Donald Trump desperately needs a "win." His attack on a Syrian airfield was supposed to be one -- but the airfield was operating on the next day. On Friday, his nominee for the Supreme Court was confirmed -- but he had to break the rules to get his way. The man who helped him break the rules was Senate Majority Leader Mitch McConnell -- who four years earlier said this about what happened on Friday: “Breaking the rules to change the rules is un-American. I just hope the majority leader thinks about his legacy, the future of his party, and, most importantly, the future of our country before he acts.”
Dana Milbank writes in The Washington Post:
That McConnell did a 180 on the topic — going from the institutional defender of the filibuster to the man who destroyed it — is unsurprising. He has frequently shifted his views to suit the needs of the moment.
The record of the many times McConnell has changed his principles is really quite remarkable. In 1994,
he was fighting all attempts at campaign-finance reform and spending limits, championing disclosure of contributions as the antidote. But when the Supreme Court allowed unlimited “dark money” in campaigns without disclosure, McConnell reversed course and has fought all attempts to enact disclosure.
And when it came to filibustering Barack Obama's choices to fill court seats, consider these numbers:
By 2013, for example, 79 of Obama’s nominees had been blocked by filibusters, compared with 68 in the entire previous history of the Republic.
After Justice Antonin Scalia’s death was confirmed last year, it took McConnell less than an hour to say that the vacancy should be filled by the next president. He called keeping Obama’s nominee off the court “one of my proudest moments.”
McConnell has no respect whatsoever for Senate collegiality:
Although his predecessors at least attempted collegiality, McConnell practices no such niceties (recall his “nevertheless, she persisted” silencing of Massachusetts Democratic Sen. Elizabeth Warren). But most characteristic of McConnell is his tendency to shift his views to suit current exigencies (on the minimum wage, withdrawal from Iraq, earmarks, abortion, labor and civil rights) and his adroitness at gumming up the works: forcing clerks to spend hours reading a bill aloud on the floor; opposing immigration legislation he’d encouraged; asking for a vote on a debt-ceiling proposal and then trying to filibuster it; urging the Obama administration to support a bipartisan debt commission and then voting against it.
He and Trump make quite a pair.
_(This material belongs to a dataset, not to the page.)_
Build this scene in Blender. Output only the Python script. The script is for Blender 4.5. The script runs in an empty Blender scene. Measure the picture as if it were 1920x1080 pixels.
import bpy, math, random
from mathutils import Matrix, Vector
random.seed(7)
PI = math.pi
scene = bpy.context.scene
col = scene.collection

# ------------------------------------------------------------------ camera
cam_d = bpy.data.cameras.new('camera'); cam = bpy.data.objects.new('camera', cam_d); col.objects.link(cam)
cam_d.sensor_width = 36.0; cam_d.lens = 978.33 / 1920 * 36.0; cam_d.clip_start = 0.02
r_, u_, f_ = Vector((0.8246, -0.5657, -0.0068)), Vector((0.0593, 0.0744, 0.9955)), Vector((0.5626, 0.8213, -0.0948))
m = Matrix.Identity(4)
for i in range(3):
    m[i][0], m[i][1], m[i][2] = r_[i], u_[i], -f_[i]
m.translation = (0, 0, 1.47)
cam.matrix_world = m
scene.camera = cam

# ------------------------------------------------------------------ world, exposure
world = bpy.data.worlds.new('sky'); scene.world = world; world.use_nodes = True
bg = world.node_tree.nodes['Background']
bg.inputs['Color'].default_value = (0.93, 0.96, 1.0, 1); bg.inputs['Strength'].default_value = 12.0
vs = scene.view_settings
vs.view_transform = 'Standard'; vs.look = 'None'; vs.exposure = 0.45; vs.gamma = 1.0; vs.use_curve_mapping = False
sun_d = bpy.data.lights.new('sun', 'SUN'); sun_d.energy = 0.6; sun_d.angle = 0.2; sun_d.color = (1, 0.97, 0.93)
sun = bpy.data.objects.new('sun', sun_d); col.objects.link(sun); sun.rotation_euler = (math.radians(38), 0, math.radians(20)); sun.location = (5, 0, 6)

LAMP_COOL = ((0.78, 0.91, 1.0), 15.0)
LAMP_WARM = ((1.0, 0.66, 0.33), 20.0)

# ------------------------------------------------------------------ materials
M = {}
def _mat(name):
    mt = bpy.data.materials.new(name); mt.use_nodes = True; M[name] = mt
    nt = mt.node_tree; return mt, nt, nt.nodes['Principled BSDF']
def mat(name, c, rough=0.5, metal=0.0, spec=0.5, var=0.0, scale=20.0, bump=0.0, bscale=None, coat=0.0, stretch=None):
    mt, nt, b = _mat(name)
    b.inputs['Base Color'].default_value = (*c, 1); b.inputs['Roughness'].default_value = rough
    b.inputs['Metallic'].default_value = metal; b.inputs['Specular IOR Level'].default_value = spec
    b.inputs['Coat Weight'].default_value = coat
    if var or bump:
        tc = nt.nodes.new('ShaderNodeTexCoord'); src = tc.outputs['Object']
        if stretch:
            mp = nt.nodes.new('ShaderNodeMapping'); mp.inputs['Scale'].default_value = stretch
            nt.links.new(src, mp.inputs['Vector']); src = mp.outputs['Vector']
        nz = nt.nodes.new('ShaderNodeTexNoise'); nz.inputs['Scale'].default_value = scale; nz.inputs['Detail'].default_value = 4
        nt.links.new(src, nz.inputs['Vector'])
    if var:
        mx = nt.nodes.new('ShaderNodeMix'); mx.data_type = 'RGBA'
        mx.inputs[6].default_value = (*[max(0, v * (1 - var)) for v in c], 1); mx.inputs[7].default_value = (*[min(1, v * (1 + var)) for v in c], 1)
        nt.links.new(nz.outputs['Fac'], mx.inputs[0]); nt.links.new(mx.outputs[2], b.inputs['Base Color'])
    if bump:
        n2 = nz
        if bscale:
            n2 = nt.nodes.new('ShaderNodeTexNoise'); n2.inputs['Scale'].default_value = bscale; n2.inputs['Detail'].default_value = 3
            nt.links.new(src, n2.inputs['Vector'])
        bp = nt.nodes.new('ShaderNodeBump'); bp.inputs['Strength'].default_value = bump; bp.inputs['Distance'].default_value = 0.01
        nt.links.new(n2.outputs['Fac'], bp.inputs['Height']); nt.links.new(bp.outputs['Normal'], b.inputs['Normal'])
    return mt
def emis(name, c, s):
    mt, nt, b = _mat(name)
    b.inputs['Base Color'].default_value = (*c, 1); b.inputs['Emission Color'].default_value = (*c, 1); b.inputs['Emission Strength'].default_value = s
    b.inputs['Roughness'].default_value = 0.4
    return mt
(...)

Together they represent the intellectual and moral bankruptcy of the Republican Party.
Image: Huffington Post
8 comments:
Its all a big lie and we are all children waiting for Santa Clause if we believe it.
It's straight out of Dr. Goebbels' playbook, Steve.
.. even to a distant observer from Canada eh.. Mitch McConnell jumps out as part of the seamy & greasy GOP establishment our Canadian 'conservatives' seem enthralled by. Jason Kenney, Stephen Harper, Rob Anders, Kellie Leitch et al all seem to see either political father figures in such shallow partisans.. or some other sort of bizzaro 'leadership'.
But this is the party that got behind Sarah Palin, Mitt Rommney, Donald Trump.. and the rest of the oddball muttoneads that like to screetch on what wonderous n devout christians they are. Of course they're nothing of the kind. They tend to subscribe to the flat world theory is hat has been parked at 6,000 years old for.. uh well.. thousands of years. They must wear their lingerie or underwear far too tight
But their stock in trade as always is hypocrisy deceit and blather.. all wrapped in wondrous multiple shifting layers of posturing.. and it works for them. Its the old lie to them every day & nobody can ever keep track. That works, its SOP now.. and its sick.. probably fatal.
I'd like to think that it's fatal, salamander. But what bothers me is that -- so far, at least -- they've gotten away with it.
And now we all should understand very clearly why putting (tax) money into public education is an absolute anathema to right wing dingbats.
I've met folks from Alberta that openly opine they would gladly send their Notley and our Trudeau down to the States if they would just promise to send us that wonderful Trump!
It boggles the mind, Owen.
They're easy marks, Lulymay. Trump gives thanks for them every day.
American ethos, not just Republican, is what I've concluded after years of amatuer research, to be the cult. The cult of $$$, personality and self-worship.
Never did have any use for New York money-men, ie: Trump- now look what's happened.
Trump presented himself not as a New York money man, lovingit, but as the savior of the working class. But, of course, both personae were frauds.